I think your guess is perfectly right that the ingredients are now (sometimes much) easier to find anyway. I've been shopping at the small local Japanese grocery and the Korean groceries for about 25 years, and there's definitely something happening in the last two-three years. The japanese community here is small (especially once you remove the majority of them who are students from Japan and who apparently don't cook much I'm told), so the store really needs the business of locals and for that reason used to focus a lot on sushi products, beside all the basics for expats. But now izakaya are on their way (here, and I think pretty much everywhere?) to repeat the "sushi boom" of 25 years ago and introduce people to a whole new range of dishes previously little known except by Japanese and nipponophile homecooks, and with them seems to come more and more demand by locals for many "new" ingredients for izakaya-style and homecooking-style dishes. For eg, the grocery started to carrt one brand of green yuzu koshou about two years ago, but lately I've seen they had brands each of green and red (It took me a while to contain myself and stop adding it to everything!), and also preserved uni which I had never seen before. Most of the ingredients you posted about quite a while ago (the post about stuff your mom sent you) can be found at the grocery (except dried komatsuna, and that's easy enough to make in the oven, or to substitute dried kale). That wasn't true even two-three years ago, and I can only imagine what it's like now in areas with a bigger japanese community. The hardest to find remains veggies and fresh aromatics aside maybe from shimeji, enoki, shitaake, shiso, kaiware and all those also used in Chinese cuisine (shungiku, lilly bulbs, renkon, nira and of course daikon that you can find in a lot of regular groceries now etc.), but the seeds are more and more easy to source and (also thanks to a post of yours!) I grow a few now.

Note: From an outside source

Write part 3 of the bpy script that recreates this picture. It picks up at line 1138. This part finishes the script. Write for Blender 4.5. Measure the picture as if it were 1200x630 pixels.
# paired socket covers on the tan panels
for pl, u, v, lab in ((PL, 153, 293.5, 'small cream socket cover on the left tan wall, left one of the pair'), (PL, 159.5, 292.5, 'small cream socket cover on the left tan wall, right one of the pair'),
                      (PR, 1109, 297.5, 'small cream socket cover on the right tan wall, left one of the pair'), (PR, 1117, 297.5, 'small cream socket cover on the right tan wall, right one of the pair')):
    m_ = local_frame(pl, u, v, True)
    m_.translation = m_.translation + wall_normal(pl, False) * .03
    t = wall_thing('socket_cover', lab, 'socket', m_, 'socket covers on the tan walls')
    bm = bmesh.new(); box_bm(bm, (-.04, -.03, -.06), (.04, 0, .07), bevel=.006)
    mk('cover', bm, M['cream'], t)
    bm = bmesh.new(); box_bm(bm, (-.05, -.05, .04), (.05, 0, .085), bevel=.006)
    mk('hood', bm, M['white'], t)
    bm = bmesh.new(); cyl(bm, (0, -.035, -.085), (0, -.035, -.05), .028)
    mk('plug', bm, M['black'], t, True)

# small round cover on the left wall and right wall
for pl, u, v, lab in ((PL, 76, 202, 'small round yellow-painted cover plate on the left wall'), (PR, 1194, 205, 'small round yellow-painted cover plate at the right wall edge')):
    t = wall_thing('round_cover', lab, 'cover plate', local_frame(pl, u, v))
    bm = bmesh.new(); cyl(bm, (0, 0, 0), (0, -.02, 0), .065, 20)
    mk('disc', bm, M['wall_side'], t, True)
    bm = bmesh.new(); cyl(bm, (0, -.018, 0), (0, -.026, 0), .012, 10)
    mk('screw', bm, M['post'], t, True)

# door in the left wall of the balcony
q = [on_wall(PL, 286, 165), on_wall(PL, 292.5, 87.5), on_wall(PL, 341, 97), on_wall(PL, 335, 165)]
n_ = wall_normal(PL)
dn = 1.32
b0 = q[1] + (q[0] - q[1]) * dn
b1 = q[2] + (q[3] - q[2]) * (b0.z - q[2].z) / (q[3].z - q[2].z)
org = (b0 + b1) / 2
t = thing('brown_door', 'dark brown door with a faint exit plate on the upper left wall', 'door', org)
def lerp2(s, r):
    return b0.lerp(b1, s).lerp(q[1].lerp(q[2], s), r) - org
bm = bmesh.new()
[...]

And oh, finding them months after getting enthusiastic after reading one of your posts seems to make them better somehow. :)

My two cents worth: I have a pot of myoga growing on my deck here in Oregon; this is their second late summer at my house, and although I had a "large" crop last year [maybe 10 flowers], after a rather harsh winter, a long, rainy spring and a late summer, I see three flowers popping up this week. I love the taste, especially in salad dressings!

Salut Maki!

I live in the Southwest of Germany (near the French Border) and I have grown myoga here for a couple of years now without any problem at all. I cultivate it in large pots that I keep in a dark but frost-free shed during the winter period. I can regularly harvest the buds in large quantities around mid to late August. As I'm writing this, the buds I left on the plants are fully flowering. There are even reports of growing it outside in the garden soil with just a little protection in winter in our relatively mild wine-growing region. Wikipedia says it ist cold-resistant to -18°C or even colder. I have not yet tried this, but I think there should absolutely be no problem to grow myoga in the South of France! Provided you keep it in a not too sunny and relatively moist place (it's a woodland plant, isn't it?), it will thrive and give you many delicious buds every summer.

Best wishes,

Detlef (also called Hashi-san)

Greetings from Suzuka, Mie-Ken. I've long been a fan of pickled miyouga. We slice it up thinly and put it in a jar with a 1:1 mix of mirin and ume-su, plum vinegar. After a day or 2 in the fridge it's really yummy as a topping with rice or in salads. The same mirin/vinegar mix is good for thinly sliced kabu (Japanese turnip) too. I guess any fruity vinegar could be substituted if you can't get plum. Raspberry would probably be nice, though I haven't tried it. I find it interesting that people here either love or hate miyouga.

Thanks for the great blog. We've got a small garden at our place here with tomatoes, eggplants, cuccumbers asparagus and European herbs, but I'm eager to grow lots of Japanese herbs from next spring, including myouga and ginger. Cheers!